Меррей низко склонил голову – уж не для того ли, чтобы скрыть мелькнувшую на губах улыбку? Он хорошо помнит, сколько десятков тысяч фунтов были всучены ему и другим лордам через их жен от имени королевы Английской, помнит письма и заверения Рандольфа и обещания государственной канцелярии. Но он знает: если он возьмет на себя роль козла отпущения, Елизавета не изгонит его в пустыню. Да и французский посол с выражением почтительности на лице хранит учтивое молчание; человек светский и образованный, он умеет ценить хорошую комедию. Лишь дома, у себя в кабинете, восседая за конторкой и строча донесение в Париж, позволит он себе лукавую усмешку. Не совсем легко на душе в эту минуту, пожалуй, только у Елизаветы; должно быть, ей не верится, что кто-то ей поверил. Но, по крайней мере, ни одна душа не решится открыто высказать сомнение – видимость соблюдена, а кому нужна правда! Исполненная величия, шурша пышными юбками, покидает она в молчании зал.
То, что Елизавета вынуждена прибегнуть к таким жалким уверткам, чтобы, потерпев поражение, обеспечить себе хотя бы моральное отступление, – вернейшее свидетельство сегодняшнего могущества Марии Стюарт. Горделиво поднимает она голову – все устроилось по желанию ее сердца. Ее избранник носит корону. Восставшие бароны либо вернулись, либо преданы опале и блуждают на чужбине. Звезды благоприятствуют ей, а если от нового союза родится наследник, сбудется ее заветная, великая мечта: Стюарт станет преемником объединенного престола Шотландии и Англии.

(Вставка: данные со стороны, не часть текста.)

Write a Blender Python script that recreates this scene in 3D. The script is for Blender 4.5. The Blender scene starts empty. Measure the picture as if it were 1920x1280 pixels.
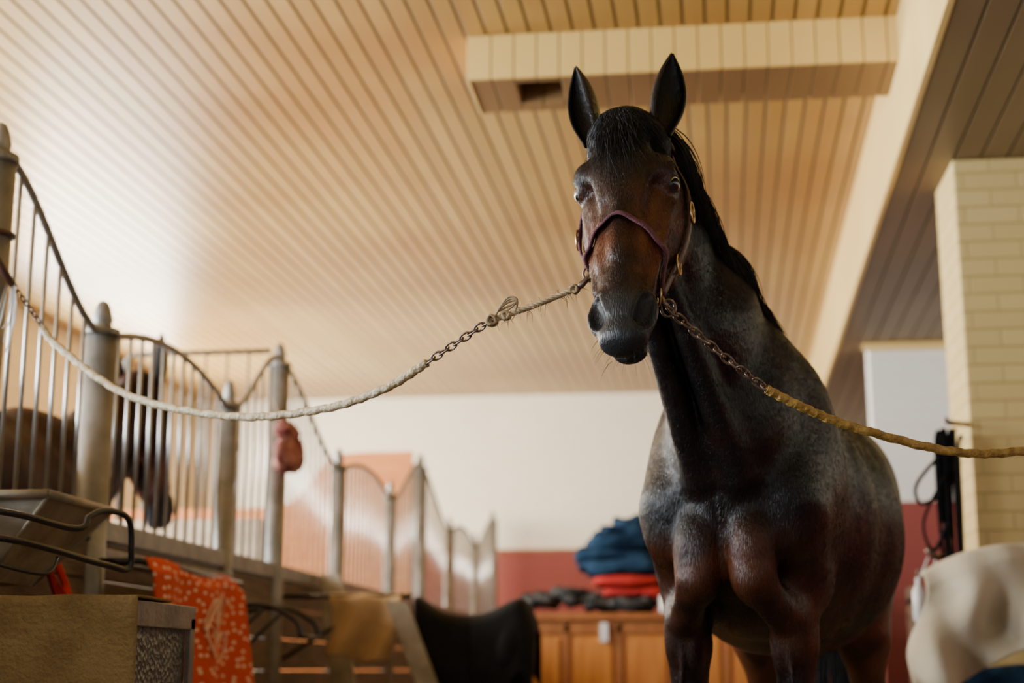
import bpy, math, random
import numpy as np
from mathutils import Vector, Matrix, noise
from mathutils.bvhtree import BVHTree
random.seed(7); np.random.seed(7)
V=Vector
# ------------------------------------------------------------------ materials
def new_mat(name):
    m=bpy.data.materials.new(name); m.use_nodes=True
    nt=m.node_tree; b=nt.nodes['Principled BSDF']; return m,nt,b
def mat(name,c1,c2=None,scale=6,rough=.6,metal=0,bump=0,bscale=None,coat=0,stretch=(1,1,1),detail=4,spec=.5,lo=.35,hi=.65):
    m,nt,b=new_mat(name)
    b.inputs['Roughness'].default_value=rough; b.inputs['Metallic'].default_value=metal
    b.inputs['Coat Weight'].default_value=coat; b.inputs['Specular IOR Level'].default_value=spec
    tc=nt.nodes.new('ShaderNodeTexCoord'); mp=nt.nodes.new('ShaderNodeMapping')
    mp.inputs['Scale'].default_value=stretch
    nt.links.new(tc.outputs['Object'],mp.inputs['Vector'])
    n=nt.nodes.new('ShaderNodeTexNoise'); n.inputs['Scale'].default_value=scale; n.inputs['Detail'].default_value=detail
    nt.links.new(mp.outputs['Vector'],n.inputs['Vector'])
    r=nt.nodes.new('ShaderNodeValToRGB'); r.color_ramp.elements[0].position=lo; r.color_ramp.elements[1].position=hi
    c2=c2 or c1
    r.color_ramp.elements[0].color=(*c1,1); r.color_ramp.elements[1].color=(*c2,1)
    nt.links.new(n.outputs['Fac'],r.inputs['Fac']); nt.links.new(r.outputs['Color'],b.inputs['Base Color'])
    if bump:
        n2=nt.nodes.new('ShaderNodeTexNoise'); n2.inputs['Scale'].default_value=bscale or scale*4; n2.inputs['Detail'].default_value=6
        nt.links.new(mp.outputs['Vector'],n2.inputs['Vector'])
        bp=nt.nodes.new('ShaderNodeBump'); bp.inputs['Strength'].default_value=bump; bp.inputs['Distance'].default_value=.02
        nt.links.new(n2.outputs['Fac'],bp.inputs['Height']); nt.links.new(bp.outputs['Normal'],b.inputs['Normal'])
    return m
def math_node(nt,op,a,b=None):
    n=nt.nodes.new('ShaderNodeMath'); n.operation=op
    for i,v in enumerate((a,b)):
        if v is None: continue
        if isinstance(v,(int,float)): n.inputs[i].default_value=v
        else: nt.links.new(v,n.inputs[i])
    return n.outputs[0]
def plank_mat(name,ca,cb,stain,rough,skew=0.02,pitch=.1,axis='X'):
    m,nt,b=new_mat(name)
    tc=nt.nodes.new('ShaderNodeTexCoord'); sp=nt.nodes.new('ShaderNodeSeparateXYZ')
    nt.links.new(tc.outputs['Object'],sp.inputs[0])
    sx=math_node(nt,'SUBTRACT',sp.outputs['X'],math_node(nt,'MULTIPLY',sp.outputs['Y'],skew))
    if axis=='Y': sx=sp.outputs['Y']
    fl=math_node(nt,'FLOOR',math_node(nt,'DIVIDE',sx,pitch))
    wn=nt.nodes.new('ShaderNodeTexWhiteNoise'); wn.noise_dimensions='1D'; nt.links.new(fl,wn.inputs['W'])
    mx=nt.nodes.new('ShaderNodeMix'); mx.data_type='RGBA'
    mx.inputs['A'].default_value=(*ca,1); mx.inputs['B'].default_value=(*cb,1)
    nt.links.new(wn.outputs['Value'],mx.inputs['Factor'])
    n=nt.nodes.new('ShaderNodeTexNoise'); n.inputs['Scale'].default_value=.5; n.inputs['Detail'].default_value=5
    nt.links.new(tc.outputs['Object'],n.inputs['Vector'])
    r=nt.nodes.new('ShaderNodeValToRGB'); r.color_ramp.elements[0].position=.40; r.color_ramp.elements[1].position=.66
    nt.links.new(n.outputs['Fac'],r.inputs['Fac'])
    m2=nt.nodes.new('ShaderNodeMix'); m2.data_type='RGBA'; m2.inputs['B'].default_value=(*stain,1)
    nt.links.new(r.outputs['Color'],m2.inputs['Factor']); nt.links.new(mx.outputs['Result'],m2.inputs['A'])
    nt.links.new(m2.outputs['Result'],b.inputs['Base Color'])
    b.inputs['Roughness'].default_value=rough
    return m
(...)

Звезды благоприятствуют ей, благословенная тишина воцарилась наконец в стране. Мария Стюарт могла бы теперь вздохнуть, вкусить завоеванное счастье. Но жить в вечной тревоге и порождать тревогу – закон ее неукротимой натуры. Тот, у кого своенравное сердце, не знает счастья и мира, идущих извне. Ибо в своем буйстве оно неустанно порождает все новые беды и неотвратимые опасности.
8. Роковая ночь в Холируде
(9 марта 1566 года)
Если чувство в самой поре, то такова уж его природа, что оно не рассчитывает и не скаредничает, не колеблется и не сомневается; когда любит царственно щедрая натура, это – полное самоотречение и саморасточение. Первые недели замужества у Марии Стюарт только и заботы, как излить на молодого супруга свое благоволение. Каждый день приносит Дарнлею новую нечаянную радость – то лошадь, то богатый наряд, – сотни маленьких нежных даров любви, после того как она отдала ему самый большой – королевский титул и свое неуемное сердце. «Чем только может женщина возвеличить мужчину, – сообщает английский посол в Лондон, – он взыскан в полной мере… Вся хвала, все награды и почести, какими она располагает, – все сложено к его ногам. На каждого она смотрит его глазами, да что говорить – даже волю свою она отдала ему». Верная своей неистовой натуре, Мария Стюарт ничего не умеет делать наполовину, всему отдается она безоговорочно, целиком. Когда она дарит свою любовь, то уж без робости, без оглядки, очертя голову, в неудержимом порыве давать и давать без конца и меры. «Она во всем покорна его воле, – пишет дальше Рандольф, – он вертит ею, как хочет». Страстная любовница, она вся растворяется в послушании, в смирении, переходящем в экстаз. Только безграничная гордость может в душе любящей женщины обратиться в столь безграничное смирение.